Moreover, the economic viability of CB–M strengthens its potential for real-world application. Spent coffee grounds are an abundant waste product requiring only a structured collection strategy for consistent supply. The modifying agents, FeCl₃, ZnCl₂, and MnCl₂, are low-cost, commercially available, and environmentally benign due to their roles as essential micronutrients in plant physiology. The synthesis is conducted under mild conditions (ambient temperature, atmospheric pressure, neutral pH), avoiding the need for specialized equipment or high energy input. Collectively, these attributes support the low-cost and scalable production of CB–M, particularly suited to decentralized wastewater treatment in rural or resource-limited regions, where simplicity, local material reuse, and environmental safety are essential.

4. Conclusions

This study demonstrates that the spent coffee ground-derived biochar, modified with Mn²⁺, Zn²⁺, and Fe³⁺ (oxy)hydroxide nanoparticles (CB–M) is a highly effective adsorbent for phosphate recovery from aqueous media. Structural characterization (XRD, SEM, FTIR) confirmed the successful metal incorporation, lattice distortion, and the development of hierarchical porosity, which increased surface area and enhanced reactive site density. Under near-neutral pH and ambient temperature conditions, CB–M achieved a maximum phosphate adsorption capacity of 42.0 mg·g⁻¹, primarily via chemisorption onto metal (oxy)hydroxide sites. Ammonium removal was more modest (2.8 to 3.0 mg·g⁻¹), governed by weaker ion exchange mechanisms. Over 70% of adsorbed phosphate was associated with Fe–Mn–Zn phases, supporting inner–sphere complexation and its potential for controlled nutrient release. CB–M exhibited good structural stability and partial irreversibility in phosphate retention, supporting its potential reuse as a slow–release phosphorus amendment Application to real municipal wastewater confirmed CB–M’s phosphate removal efficiency (<0.01 mg·L⁻¹) and moderate ammonium uptake (1.84 mg·g⁻¹), despite the presence of interfering anions. Although low nutrient desorption was observed, the potential leaching of incorporated metals, particularly Mn²⁺, warrants further assessment to ensure long-term environmental safety.
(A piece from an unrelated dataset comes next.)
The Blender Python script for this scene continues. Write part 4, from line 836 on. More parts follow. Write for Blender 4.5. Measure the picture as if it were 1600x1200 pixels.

While the specific surface area of CB–M remains modest compared to highly engineered materials, its enhanced performance is driven by functionalization with metal (oxy)hydroxide groups, emphasizing the dominant role of surface chemistry over surface area in nutrient adsorption. CB–M shows high phosphate removal at neutral pH without pretreatment, offering dual-nutrient recovery and strong potential for sustainable wastewater treatment. Future work should enhance CB–M’s dual-nutrient capture by improving surface area and active site accessibility through advanced activation and impregnation strategies (e.g., template-assisted activation, post-pyrolysis etching, and multi-step metal impregnation). Finally, the economic and operational feasibility of CB–M is supported by its use of abundant, low-cost feedstock, environmentally benign metal precursors, and low-energy synthesis conditions. These features make CB–M an attractive, scalable, and sustainable solution for decentralized wastewater treatment, particularly in low-resource settings.